The Smell of Unelected Legislatures In the Morning
Someone loves them, and no surprise, it's the
unelected legislatures themselves:
Connecticut, Delaware, Maine, Massachusetts, New Hampshire, New Jersey, New York, Rhode Island and Vermont came together in 2003 to form a coalition, known as the Regional Greenhouse Gas Initiative, in order to explore a market-driven cap-and-trade system for carbon dioxide emissions in the absence of mandatory emissions reductions at the national level.
Phil Cherry, policy director at Delaware's Department of Natural Resources said the proposal, as it is currently written, caps emissions of carbon dioxide at 150 million tons a year starting in 2009. Under the proposed guidelines, emission reductions would be required starting in 2015, which would ramp up to a 10 percent cut in 2020.

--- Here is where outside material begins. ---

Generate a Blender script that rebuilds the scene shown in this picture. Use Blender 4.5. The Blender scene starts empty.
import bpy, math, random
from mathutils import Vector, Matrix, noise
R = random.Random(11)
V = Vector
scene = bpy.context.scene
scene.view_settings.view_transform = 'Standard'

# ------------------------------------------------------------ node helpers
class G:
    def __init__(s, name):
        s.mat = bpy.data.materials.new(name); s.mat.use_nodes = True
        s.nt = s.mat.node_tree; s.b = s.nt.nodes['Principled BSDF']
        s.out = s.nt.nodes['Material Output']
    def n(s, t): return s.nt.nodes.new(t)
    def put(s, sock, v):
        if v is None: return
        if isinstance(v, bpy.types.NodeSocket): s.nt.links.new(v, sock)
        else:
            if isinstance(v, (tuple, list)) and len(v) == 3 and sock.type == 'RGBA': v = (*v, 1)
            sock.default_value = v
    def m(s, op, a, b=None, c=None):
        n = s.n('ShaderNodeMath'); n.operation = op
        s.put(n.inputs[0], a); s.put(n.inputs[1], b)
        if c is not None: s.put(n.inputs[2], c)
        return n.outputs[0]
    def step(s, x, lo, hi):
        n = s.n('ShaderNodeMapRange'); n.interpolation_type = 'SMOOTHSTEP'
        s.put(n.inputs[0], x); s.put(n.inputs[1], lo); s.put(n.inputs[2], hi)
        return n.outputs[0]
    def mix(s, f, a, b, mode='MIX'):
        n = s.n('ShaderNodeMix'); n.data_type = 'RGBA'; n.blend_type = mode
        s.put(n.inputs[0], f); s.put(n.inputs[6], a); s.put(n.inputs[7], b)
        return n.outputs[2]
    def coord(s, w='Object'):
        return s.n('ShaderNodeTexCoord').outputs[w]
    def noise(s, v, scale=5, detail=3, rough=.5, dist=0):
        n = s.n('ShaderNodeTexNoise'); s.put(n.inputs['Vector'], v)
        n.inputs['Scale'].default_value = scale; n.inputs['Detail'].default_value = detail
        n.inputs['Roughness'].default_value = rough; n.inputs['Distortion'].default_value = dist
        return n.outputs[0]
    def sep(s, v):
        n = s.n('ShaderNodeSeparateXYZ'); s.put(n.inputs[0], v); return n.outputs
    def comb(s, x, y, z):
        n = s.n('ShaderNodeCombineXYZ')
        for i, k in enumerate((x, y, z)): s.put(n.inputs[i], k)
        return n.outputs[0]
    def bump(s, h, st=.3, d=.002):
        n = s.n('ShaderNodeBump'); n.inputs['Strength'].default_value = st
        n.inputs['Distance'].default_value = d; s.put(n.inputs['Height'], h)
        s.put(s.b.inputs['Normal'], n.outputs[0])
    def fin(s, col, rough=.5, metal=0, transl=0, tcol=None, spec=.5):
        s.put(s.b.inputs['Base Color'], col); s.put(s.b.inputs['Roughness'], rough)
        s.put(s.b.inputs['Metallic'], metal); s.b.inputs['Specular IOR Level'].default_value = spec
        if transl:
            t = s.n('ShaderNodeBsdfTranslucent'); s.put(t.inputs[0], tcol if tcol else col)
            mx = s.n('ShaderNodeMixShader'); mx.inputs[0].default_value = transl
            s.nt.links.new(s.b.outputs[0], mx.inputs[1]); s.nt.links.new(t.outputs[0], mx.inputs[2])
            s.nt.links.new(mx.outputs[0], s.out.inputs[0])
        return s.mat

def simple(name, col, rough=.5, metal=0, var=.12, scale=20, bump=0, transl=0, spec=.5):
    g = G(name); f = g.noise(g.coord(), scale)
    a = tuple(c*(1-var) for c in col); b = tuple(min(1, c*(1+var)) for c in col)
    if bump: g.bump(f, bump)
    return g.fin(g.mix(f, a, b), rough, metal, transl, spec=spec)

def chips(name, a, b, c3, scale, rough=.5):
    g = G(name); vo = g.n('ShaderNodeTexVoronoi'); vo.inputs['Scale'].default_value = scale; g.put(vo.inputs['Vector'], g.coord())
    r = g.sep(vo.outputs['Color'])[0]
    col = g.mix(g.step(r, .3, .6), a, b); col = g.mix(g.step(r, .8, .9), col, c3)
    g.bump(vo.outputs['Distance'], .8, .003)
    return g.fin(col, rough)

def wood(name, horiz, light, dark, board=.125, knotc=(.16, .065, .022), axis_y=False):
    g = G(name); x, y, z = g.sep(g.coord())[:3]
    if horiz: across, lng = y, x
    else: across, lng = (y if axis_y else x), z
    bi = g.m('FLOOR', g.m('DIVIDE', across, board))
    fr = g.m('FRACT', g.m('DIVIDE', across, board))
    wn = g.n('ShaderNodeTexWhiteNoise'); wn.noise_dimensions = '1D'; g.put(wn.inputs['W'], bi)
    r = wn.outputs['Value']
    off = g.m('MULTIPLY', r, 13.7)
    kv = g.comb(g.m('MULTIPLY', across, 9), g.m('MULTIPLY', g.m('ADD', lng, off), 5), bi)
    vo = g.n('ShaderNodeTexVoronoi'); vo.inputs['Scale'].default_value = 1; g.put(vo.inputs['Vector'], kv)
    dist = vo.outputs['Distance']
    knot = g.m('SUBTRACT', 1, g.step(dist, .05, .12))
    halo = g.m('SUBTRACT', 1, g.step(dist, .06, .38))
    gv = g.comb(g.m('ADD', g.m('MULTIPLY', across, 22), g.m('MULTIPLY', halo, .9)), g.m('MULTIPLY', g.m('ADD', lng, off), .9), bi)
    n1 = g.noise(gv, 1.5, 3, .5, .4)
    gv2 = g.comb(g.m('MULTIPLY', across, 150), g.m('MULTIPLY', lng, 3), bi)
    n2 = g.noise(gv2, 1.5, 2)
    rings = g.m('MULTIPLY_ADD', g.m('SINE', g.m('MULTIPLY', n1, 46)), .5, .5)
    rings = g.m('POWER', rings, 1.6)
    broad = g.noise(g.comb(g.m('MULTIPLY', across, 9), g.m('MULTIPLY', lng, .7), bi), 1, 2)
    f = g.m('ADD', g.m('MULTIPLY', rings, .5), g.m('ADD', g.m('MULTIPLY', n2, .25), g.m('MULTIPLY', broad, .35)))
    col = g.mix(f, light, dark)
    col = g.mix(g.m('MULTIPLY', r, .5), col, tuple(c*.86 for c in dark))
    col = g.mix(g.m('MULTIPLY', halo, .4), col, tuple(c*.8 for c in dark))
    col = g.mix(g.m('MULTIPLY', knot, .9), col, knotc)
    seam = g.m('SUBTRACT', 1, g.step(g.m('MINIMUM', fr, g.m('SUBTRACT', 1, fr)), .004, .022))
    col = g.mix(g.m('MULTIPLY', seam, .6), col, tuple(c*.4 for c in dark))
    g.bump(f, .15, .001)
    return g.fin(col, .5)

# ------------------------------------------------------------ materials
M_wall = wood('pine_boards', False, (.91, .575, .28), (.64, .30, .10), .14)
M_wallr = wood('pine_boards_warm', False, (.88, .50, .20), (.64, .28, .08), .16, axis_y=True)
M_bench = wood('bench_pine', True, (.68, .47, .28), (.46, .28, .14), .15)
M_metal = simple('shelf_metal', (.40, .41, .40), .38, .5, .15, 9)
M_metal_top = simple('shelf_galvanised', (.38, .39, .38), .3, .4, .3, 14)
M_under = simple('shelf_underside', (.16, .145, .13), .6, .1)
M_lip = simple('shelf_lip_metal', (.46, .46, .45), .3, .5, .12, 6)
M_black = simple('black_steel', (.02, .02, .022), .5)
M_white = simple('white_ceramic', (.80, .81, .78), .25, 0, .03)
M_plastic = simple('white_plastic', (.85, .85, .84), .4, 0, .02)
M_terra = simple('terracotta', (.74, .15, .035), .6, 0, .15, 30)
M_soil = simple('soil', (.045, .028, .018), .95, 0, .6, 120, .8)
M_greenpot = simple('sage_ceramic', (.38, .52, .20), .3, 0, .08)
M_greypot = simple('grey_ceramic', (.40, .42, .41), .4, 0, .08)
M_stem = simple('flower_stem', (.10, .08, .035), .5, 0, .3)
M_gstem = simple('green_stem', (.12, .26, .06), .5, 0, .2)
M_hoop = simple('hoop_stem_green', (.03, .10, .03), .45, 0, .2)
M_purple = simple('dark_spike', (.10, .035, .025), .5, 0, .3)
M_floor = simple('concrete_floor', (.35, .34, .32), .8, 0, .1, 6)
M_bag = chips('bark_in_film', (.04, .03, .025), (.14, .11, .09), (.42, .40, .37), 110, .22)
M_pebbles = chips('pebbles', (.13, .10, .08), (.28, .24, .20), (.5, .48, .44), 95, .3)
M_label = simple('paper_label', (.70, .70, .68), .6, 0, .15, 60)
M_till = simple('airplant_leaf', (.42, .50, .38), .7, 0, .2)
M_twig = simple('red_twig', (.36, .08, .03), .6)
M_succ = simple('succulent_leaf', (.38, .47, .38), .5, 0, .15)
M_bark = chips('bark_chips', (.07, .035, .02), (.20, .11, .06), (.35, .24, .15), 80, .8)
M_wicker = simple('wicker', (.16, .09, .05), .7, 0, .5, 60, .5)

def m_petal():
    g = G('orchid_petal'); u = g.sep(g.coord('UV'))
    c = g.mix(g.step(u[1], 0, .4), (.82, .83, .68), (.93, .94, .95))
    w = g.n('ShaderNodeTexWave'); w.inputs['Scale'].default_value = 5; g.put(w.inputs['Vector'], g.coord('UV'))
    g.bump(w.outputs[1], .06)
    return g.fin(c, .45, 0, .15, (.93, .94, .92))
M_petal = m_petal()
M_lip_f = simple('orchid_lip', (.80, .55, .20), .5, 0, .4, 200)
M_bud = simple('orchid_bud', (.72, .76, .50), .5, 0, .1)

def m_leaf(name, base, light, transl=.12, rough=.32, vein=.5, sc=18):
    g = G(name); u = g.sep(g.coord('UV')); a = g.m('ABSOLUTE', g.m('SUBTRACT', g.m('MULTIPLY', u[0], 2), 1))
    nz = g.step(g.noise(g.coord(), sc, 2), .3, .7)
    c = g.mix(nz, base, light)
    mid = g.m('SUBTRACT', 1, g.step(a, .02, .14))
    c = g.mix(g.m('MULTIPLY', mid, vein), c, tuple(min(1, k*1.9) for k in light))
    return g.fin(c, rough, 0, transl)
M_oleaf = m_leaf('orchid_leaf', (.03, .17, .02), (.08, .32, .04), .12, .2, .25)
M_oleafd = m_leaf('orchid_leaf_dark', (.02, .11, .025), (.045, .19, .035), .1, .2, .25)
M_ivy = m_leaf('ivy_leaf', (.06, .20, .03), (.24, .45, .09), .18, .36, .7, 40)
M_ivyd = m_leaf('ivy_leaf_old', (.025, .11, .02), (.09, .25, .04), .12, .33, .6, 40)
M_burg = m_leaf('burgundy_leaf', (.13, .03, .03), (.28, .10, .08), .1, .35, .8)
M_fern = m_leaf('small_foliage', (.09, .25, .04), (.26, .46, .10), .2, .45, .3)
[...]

"The proposal is a draft and some of the details have yet to be worked out," Cherry told Reuters. He said that the document will be sent to power producers who will have a chance to comment on it formally at a meeting on September 21.
Once a final agreement is reached, legislatures or regulators in the nine states will have to approve it.
Not a state legislature and not Congress, but a "regional initiative" appoints itself to make laws for the states under its jurisdiction. I fail to see how this could pass an Interstate Commerce Clause challenge, but then again, it regulates
interstate commerce and not individual states' internal legislation.
Well, what else can the rulers do when the unwashed, power-loving masses elect people of the wrong mindset?